- Written task
Would you quote the material below from its first line through the line containing "F, HX, HY, EYE, SEA", exactly and with both ends included?

- Information shown
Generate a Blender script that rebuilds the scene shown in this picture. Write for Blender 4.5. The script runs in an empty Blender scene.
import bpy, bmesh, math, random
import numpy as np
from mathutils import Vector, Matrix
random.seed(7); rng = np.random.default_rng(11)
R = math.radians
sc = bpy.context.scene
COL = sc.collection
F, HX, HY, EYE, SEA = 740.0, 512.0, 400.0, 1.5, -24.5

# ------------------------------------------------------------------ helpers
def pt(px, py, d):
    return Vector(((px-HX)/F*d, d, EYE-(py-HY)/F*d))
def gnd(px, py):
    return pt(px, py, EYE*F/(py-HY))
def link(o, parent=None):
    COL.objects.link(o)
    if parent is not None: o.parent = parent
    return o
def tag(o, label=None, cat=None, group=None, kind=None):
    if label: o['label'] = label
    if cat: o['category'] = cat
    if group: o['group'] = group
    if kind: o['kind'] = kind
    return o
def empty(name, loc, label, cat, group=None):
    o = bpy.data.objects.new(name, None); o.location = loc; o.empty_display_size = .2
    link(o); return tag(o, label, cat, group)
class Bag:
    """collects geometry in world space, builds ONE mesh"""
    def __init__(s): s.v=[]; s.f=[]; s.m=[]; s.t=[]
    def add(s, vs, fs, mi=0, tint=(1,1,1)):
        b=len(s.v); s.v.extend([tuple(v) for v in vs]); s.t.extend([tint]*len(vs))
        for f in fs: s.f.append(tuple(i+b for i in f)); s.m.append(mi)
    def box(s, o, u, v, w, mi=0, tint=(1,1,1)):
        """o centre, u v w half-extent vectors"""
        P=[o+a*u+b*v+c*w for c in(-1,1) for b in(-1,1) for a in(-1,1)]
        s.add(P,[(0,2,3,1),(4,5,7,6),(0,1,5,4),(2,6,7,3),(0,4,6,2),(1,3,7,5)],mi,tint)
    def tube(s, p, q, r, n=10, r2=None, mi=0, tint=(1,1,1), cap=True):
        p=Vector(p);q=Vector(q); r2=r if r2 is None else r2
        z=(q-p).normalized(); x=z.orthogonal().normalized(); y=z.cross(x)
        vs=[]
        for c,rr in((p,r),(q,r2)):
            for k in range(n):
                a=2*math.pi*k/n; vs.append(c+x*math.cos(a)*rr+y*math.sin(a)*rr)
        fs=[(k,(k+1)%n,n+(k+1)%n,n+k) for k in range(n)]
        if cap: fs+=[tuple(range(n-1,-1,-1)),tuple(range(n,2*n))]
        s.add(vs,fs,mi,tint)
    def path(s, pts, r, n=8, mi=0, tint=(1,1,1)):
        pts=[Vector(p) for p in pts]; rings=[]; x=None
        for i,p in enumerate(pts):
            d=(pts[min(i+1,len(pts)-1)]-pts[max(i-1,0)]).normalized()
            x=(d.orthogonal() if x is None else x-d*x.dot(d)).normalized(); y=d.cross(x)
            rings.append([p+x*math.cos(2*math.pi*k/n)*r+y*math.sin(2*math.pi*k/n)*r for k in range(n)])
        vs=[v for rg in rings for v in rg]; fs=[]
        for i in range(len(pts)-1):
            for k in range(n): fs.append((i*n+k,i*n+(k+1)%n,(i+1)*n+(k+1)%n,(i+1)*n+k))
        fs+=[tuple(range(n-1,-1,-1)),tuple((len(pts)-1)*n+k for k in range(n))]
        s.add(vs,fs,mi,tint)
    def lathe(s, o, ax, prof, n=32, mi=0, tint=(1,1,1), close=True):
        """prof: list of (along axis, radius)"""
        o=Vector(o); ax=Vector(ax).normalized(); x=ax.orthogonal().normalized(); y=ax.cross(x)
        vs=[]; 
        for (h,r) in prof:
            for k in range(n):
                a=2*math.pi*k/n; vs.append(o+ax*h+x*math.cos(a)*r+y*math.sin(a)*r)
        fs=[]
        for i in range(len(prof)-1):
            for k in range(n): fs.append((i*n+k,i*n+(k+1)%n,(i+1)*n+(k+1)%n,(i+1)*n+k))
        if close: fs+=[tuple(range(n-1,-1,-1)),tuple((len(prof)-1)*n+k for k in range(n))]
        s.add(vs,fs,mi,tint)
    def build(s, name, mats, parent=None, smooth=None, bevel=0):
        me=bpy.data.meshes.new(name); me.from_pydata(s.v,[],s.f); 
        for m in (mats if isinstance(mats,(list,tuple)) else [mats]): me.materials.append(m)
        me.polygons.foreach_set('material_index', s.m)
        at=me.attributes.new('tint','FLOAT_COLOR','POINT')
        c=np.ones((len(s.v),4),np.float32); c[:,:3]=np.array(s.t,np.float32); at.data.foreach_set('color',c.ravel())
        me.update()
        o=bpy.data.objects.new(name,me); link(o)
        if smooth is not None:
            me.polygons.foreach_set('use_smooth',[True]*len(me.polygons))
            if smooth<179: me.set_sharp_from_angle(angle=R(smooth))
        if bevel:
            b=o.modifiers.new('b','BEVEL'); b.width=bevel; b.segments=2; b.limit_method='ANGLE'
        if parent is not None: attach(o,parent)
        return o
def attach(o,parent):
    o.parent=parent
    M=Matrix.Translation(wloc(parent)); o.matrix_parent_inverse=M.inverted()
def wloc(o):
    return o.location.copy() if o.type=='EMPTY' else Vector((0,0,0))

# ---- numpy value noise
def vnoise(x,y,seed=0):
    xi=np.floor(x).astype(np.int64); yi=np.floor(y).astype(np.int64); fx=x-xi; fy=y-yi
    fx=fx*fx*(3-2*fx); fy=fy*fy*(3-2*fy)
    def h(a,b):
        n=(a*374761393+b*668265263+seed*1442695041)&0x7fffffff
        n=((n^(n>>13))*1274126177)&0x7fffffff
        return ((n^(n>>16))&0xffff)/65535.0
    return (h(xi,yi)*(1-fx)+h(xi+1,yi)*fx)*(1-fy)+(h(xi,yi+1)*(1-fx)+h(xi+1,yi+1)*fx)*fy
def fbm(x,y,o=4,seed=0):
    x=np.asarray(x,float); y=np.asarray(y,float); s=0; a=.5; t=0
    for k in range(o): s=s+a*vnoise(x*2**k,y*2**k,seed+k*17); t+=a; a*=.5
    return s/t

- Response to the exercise
Generate a Blender script that rebuilds the scene shown in this picture. Write for Blender 4.5. The script runs in an empty Blender scene.
import bpy, bmesh, math, random
import numpy as np
from mathutils import Vector, Matrix
random.seed(7); rng = np.random.default_rng(11)
R = math.radians
sc = bpy.context.scene
COL = sc.collection
F, HX, HY, EYE, SEA = 740.0, 512.0, 400.0, 1.5, -24.5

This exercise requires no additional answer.